Can you take a screen shot or photo of the Y-t trend and attach it to another post (attachment feature is at the bottom of the reply text box)? It's just really hard to trying to put a verbal description to what becomes almost self evident on a Y-t graph.
 
1) What varies from your expectations? The 20Hz jitter? What exactly are you asking for help analyzing?

2) > 2.5 V power supply

A commercial linear or commercial switcher or homemade or ?

3) >transducer
a) brand name and model? Gotta see what its specs are, if any for frequency response, electrical isolation
b) pressure range of the transducer 0 - x ? inches water column? inches Hg? Psi?

4) I take it the oscilloscope is the "analog input" in the system. Which brand/model?

5) >multimeter <snip> reads at 3 Hz

Does that mean your multimeter updates 3 times per second or that when it reads frequency it displays a value of 3Hz?

6) >The signal is never negative.

You made that statement for a reason. Do you expect negative pressures? Is your transducer a compound range that is capable of reporting a negative (vacuum) pressure?

 
DanW2,

Thank you very much for your interest in my post, it is the first time i have posted on a forum for help like this, and I am glad to know people are out there and willing to help.

1) the "20 Jitter" was the entire signal there was no other information from the sensor. Also, it was unexpected that the voltage signal was outside the bounds of the excitation

2)We tried a commercial power supply and a battery with a potentiometer.

3)the pressure sensor was an in line sensor from Pendotech, with a range of -7 to 75 PSI

5)the screen updates at 3 times per second

6)The reason I made the statement is that the voltage would go to exactly zero, and stay there for several time points, then jump to 10 V. Really i was stating that this signal could not be any sort of random noise or it would not be regular and it would likely not care about going below 0 volts.

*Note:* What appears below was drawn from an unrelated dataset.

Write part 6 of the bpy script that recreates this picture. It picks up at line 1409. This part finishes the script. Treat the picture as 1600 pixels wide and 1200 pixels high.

But before you dig too far into any of this new information, we were able to solve the problem. We discovered that the signal was getting saturated, and by grounding every other channel of the input to our computer, we could give the signal a chance to discharge and accurately read the pressure. This is as precise as I can be to the solution, as my technician was able to isolate and discover the problem. I hope this makes sense. Thank you again for your interest in this issue.